Data records
* BEGIN *

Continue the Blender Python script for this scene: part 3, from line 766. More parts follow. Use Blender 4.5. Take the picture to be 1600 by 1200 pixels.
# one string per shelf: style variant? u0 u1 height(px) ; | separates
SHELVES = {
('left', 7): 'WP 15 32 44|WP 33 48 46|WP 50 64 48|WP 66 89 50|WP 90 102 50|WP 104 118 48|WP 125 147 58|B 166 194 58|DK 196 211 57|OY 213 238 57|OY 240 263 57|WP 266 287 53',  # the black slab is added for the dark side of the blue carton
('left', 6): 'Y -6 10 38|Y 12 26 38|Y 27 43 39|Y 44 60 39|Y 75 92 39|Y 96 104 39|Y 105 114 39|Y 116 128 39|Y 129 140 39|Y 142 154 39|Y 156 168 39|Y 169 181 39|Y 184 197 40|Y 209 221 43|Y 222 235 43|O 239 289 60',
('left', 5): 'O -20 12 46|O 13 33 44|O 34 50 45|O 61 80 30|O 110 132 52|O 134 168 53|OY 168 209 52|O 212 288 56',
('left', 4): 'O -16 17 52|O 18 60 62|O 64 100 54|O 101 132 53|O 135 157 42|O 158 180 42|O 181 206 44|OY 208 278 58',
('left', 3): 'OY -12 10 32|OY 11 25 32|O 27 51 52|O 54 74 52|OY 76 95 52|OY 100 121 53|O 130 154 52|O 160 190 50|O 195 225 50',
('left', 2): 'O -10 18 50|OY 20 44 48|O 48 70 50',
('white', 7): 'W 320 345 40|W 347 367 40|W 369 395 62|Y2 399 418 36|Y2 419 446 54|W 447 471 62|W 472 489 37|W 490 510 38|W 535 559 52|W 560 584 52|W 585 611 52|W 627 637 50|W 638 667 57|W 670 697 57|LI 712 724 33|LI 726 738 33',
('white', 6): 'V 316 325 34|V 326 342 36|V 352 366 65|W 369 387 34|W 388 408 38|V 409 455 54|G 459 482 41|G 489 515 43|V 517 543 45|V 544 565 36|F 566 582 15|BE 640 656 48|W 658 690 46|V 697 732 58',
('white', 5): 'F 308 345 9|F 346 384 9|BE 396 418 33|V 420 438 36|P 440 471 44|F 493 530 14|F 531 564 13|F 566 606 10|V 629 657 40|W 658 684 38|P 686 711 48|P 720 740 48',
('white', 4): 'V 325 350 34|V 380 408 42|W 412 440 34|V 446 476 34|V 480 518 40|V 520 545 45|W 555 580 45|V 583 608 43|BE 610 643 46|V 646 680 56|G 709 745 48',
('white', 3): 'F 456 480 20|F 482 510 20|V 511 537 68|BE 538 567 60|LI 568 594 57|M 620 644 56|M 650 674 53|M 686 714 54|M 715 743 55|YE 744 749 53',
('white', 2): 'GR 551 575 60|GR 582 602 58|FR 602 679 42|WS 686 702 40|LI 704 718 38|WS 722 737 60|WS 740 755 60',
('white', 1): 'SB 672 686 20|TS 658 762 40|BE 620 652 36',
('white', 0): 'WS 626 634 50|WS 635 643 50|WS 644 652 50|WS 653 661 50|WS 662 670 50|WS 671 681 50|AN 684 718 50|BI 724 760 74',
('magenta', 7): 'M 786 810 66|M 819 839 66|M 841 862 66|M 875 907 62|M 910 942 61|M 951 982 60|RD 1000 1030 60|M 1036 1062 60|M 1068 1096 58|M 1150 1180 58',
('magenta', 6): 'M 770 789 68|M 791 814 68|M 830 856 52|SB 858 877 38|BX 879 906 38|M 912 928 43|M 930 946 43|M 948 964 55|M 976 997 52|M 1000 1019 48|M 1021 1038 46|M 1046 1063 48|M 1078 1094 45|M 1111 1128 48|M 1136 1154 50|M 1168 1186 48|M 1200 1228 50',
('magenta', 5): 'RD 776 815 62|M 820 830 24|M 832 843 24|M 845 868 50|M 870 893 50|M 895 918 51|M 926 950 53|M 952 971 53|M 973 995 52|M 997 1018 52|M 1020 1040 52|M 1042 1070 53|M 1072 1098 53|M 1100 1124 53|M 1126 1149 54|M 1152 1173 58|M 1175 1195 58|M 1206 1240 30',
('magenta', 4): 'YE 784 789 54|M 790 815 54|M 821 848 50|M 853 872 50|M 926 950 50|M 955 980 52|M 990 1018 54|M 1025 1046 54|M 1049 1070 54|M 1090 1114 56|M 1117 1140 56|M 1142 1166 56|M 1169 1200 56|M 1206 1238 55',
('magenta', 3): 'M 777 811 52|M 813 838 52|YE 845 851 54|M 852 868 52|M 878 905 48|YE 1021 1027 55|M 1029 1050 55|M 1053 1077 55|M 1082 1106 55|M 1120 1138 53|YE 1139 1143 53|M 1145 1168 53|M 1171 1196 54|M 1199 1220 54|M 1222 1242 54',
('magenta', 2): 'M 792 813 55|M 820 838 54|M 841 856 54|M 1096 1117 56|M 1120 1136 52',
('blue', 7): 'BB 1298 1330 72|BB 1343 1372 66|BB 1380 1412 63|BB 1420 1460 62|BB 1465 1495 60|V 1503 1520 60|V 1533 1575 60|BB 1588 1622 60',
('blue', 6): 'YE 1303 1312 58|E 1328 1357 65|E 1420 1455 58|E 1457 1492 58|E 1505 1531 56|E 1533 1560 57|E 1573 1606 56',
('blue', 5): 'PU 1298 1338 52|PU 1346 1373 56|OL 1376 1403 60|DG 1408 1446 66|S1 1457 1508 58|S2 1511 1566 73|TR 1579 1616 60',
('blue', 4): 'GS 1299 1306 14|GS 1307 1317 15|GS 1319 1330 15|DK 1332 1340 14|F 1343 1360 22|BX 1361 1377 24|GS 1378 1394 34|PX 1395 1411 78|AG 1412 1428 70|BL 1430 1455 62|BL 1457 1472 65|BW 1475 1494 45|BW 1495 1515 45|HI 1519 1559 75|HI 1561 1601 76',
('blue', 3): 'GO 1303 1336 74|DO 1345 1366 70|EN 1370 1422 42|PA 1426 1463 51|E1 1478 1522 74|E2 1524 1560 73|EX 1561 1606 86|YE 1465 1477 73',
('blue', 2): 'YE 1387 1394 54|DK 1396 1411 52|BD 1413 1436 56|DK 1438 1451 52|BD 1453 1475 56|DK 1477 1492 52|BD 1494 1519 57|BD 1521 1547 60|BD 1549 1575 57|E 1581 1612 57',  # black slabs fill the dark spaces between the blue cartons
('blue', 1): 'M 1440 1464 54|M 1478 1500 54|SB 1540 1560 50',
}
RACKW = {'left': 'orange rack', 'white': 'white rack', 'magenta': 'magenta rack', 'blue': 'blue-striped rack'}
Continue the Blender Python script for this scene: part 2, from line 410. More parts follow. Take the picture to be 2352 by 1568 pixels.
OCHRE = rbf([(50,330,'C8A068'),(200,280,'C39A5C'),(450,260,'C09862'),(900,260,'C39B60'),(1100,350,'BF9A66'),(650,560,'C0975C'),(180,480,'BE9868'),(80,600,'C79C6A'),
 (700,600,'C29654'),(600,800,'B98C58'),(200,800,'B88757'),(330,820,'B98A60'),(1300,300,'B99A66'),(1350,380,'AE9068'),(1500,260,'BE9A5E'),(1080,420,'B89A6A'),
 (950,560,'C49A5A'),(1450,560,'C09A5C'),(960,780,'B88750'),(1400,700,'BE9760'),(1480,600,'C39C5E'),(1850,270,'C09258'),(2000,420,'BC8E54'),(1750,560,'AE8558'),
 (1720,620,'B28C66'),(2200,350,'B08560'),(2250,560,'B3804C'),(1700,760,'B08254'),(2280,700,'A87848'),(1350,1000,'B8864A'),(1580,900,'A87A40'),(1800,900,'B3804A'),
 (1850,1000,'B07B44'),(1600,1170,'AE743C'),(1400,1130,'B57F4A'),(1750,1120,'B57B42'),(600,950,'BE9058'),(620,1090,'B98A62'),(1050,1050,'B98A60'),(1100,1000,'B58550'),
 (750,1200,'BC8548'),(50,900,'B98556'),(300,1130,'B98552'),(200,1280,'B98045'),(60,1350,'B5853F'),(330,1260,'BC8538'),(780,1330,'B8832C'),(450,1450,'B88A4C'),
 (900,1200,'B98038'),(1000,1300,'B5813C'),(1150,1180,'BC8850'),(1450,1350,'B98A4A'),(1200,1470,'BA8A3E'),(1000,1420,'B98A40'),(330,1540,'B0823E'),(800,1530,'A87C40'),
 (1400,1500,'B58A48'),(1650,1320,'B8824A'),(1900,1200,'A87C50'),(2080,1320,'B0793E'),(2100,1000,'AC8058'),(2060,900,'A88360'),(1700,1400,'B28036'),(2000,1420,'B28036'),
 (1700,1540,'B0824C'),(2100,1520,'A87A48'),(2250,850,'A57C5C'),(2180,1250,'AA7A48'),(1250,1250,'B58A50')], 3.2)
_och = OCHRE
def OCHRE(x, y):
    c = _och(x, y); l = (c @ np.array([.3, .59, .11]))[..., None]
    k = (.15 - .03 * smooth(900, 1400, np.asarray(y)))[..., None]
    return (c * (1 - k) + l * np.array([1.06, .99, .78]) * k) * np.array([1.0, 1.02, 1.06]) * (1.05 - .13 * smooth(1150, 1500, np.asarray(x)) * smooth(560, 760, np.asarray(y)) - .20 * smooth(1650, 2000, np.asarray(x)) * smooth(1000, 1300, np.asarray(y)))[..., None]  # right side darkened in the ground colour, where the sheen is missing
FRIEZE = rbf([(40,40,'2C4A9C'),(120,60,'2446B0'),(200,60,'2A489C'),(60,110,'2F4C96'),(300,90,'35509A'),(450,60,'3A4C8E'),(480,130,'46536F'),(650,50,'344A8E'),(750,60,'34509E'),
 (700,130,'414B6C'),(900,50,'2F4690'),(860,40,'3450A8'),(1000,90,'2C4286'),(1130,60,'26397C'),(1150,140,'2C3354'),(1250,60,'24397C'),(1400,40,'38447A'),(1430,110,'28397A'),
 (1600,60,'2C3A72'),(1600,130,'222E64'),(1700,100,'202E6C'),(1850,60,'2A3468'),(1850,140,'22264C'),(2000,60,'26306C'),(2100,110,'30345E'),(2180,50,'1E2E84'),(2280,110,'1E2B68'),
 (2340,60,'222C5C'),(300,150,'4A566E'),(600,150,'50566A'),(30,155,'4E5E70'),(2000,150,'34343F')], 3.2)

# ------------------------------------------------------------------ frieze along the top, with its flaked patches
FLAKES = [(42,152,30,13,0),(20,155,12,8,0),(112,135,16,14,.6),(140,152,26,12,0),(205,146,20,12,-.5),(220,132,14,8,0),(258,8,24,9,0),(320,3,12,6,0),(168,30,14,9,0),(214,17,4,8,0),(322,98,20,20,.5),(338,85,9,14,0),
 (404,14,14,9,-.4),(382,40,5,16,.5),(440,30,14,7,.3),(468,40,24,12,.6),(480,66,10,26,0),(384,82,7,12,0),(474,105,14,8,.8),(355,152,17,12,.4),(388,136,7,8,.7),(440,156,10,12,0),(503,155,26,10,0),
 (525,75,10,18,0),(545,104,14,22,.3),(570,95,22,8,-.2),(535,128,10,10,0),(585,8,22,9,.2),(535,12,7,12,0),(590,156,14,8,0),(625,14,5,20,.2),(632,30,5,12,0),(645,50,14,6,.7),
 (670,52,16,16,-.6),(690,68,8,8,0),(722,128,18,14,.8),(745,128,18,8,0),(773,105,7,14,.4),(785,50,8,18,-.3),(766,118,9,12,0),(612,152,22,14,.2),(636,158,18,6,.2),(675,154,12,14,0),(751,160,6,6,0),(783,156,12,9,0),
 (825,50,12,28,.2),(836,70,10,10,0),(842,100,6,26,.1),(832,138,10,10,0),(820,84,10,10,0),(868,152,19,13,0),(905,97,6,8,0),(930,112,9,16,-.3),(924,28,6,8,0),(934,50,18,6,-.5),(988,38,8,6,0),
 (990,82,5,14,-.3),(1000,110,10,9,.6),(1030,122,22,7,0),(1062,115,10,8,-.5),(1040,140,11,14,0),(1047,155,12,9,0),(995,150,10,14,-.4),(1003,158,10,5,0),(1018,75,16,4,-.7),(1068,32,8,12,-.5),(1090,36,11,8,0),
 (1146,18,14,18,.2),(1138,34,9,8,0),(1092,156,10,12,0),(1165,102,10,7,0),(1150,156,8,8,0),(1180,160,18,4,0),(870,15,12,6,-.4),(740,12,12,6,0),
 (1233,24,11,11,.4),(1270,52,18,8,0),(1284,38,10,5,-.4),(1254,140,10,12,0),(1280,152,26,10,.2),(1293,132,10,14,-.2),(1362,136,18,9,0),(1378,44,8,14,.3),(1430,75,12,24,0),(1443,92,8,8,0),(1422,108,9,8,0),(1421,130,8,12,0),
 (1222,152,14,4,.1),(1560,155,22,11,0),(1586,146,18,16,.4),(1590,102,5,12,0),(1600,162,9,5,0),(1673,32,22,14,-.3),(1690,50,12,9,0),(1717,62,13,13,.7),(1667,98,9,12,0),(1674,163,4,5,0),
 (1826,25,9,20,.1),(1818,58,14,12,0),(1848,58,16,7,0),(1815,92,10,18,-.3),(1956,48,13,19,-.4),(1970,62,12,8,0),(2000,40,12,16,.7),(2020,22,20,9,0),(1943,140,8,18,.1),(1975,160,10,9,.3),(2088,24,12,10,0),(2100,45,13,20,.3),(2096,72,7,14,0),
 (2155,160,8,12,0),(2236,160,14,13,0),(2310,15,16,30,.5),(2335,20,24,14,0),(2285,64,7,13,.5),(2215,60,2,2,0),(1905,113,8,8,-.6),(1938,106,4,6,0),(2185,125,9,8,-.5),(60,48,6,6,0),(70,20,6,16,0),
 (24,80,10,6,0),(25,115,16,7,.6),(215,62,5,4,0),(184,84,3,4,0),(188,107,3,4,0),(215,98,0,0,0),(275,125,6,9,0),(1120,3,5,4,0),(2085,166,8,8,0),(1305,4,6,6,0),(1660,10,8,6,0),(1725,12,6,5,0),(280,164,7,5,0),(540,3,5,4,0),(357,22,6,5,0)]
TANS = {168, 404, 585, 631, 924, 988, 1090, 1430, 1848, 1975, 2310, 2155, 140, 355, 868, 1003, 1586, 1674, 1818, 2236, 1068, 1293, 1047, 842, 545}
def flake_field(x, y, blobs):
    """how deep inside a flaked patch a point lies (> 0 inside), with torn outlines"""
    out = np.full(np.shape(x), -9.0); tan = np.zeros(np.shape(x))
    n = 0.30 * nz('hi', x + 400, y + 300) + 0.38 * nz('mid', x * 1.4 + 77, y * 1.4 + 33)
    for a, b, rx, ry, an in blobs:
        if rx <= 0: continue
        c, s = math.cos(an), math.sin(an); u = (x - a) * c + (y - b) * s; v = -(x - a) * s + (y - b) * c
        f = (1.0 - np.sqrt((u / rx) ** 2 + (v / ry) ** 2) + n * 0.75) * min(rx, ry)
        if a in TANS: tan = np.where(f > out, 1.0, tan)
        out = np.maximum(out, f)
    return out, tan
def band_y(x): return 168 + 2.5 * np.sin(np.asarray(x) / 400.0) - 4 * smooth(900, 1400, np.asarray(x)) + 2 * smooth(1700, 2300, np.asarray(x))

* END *

(Goal):
In the lines above, find each one with "pixels" and list it.

(Exercise solution):
Continue the Blender Python script for this scene: part 3, from line 766. More parts follow. Use Blender 4.5. Take the picture to be 1600 by 1200 pixels.
Continue the Blender Python script for this scene: part 2, from line 410. More parts follow. Take the picture to be 2352 by 1568 pixels.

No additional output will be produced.